An important component of automatic presentation is how information should be specified or described by an application program. We have developed a taxonomy of information characteristics which designers need to create presentations reflecting the needs of diverse groups of users (Roth and Mattis, 1990; Chuah et al, 1995; Roth et al, 1994).

The building blocks of a graphical presentation are the techniques for identifying a single element from a set of possible values. Several characteristics of a set are relevant to choosing an appropriate graphical technique. One characteristic is determining ordering relationships as quantitative, ordinal, or nominal. Another identifies whether an element is a coordinate (e.g., temporal, such as calendar date; or spatial, such as latitude) or an amount (e.g., number of days or weight). A third determines if sets can belong to the different domains of time, space, temperature, or mass. This information helps to preserve subtle stylistic conventions, such as using a horizontal axis for time coordinates and a vertical axis for temperature. These characterizations can also be helpful for judging how to group and integrate relations within pictures.

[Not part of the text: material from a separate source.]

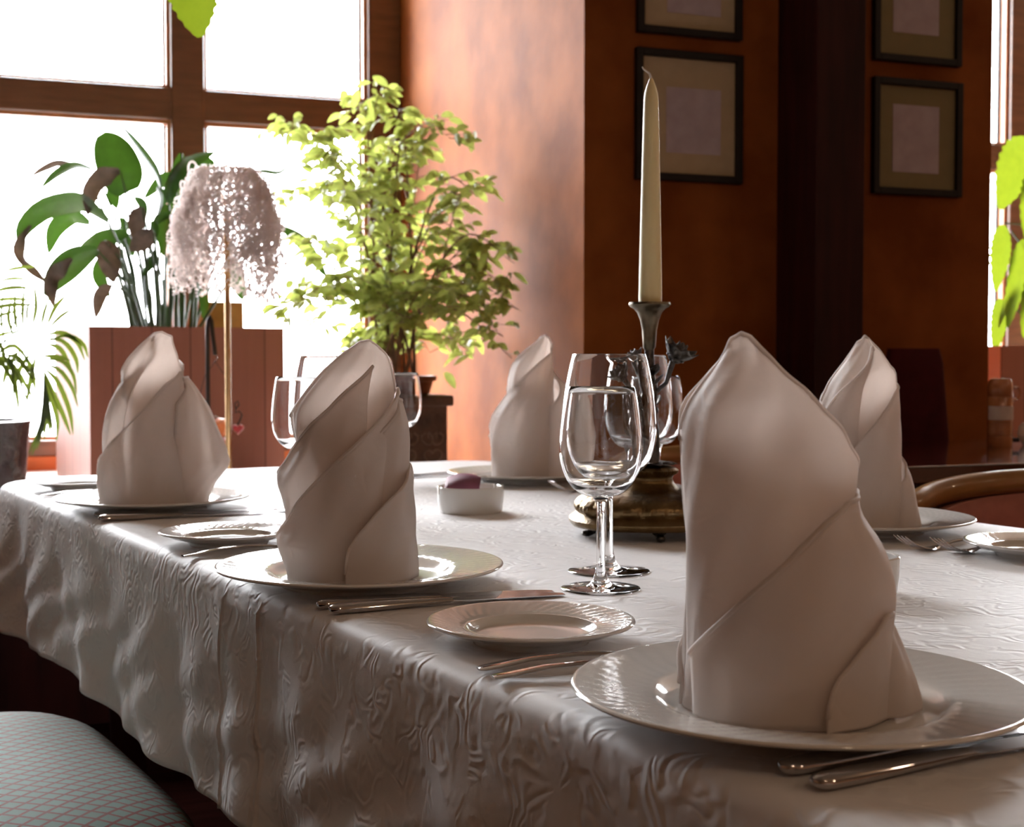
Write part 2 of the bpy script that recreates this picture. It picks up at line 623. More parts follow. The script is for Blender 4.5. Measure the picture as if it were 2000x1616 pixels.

The second dimension along which information can be characterized is the way relations map from elements of one set to another. For example, relations having functional dependency are those for which each element of a domain maps to only one value in another domain. There are three properties which describe the way relations map from elements of one set to another. Coverage conveys whether every element of a set can be mapped to at least one element of another set. Cardinality expresses the number of elements of a set to which a relation can map from an element of another set. Uniqueness refers to whether a relation maps to a unique value(s) for each element of a set.

While previous examples all involve simple, binary relations, some applications may have relations which map to multiple values, each playing a different role. For example, the geographic-location relation maps between cities and two coordinate values: latitude and longitude. Our approach to this problem is to develop a set of complex data-types which define roles characterizing the relationships among simple binary relations or arguments of complex (n-ary) relations in databases. The set of available data-types has been motivated by the common relationships found in various domains, as well as the existence of popular graphical styles for presenting them. Examples include intervals, statistical abstractions (mean, standard deviation), and 2D coordinate-locations.

Algebraic dependencies among database elements suggest another dimension which can affect presentation design. Dependencies can occur among attributes (relations) or among values within data sets. For example, an organizational database may contain three relations mapping departments to dollar-amounts: materials-costs, labor-costs, and total-costs, where total-costs = materials-costs + labor-costs.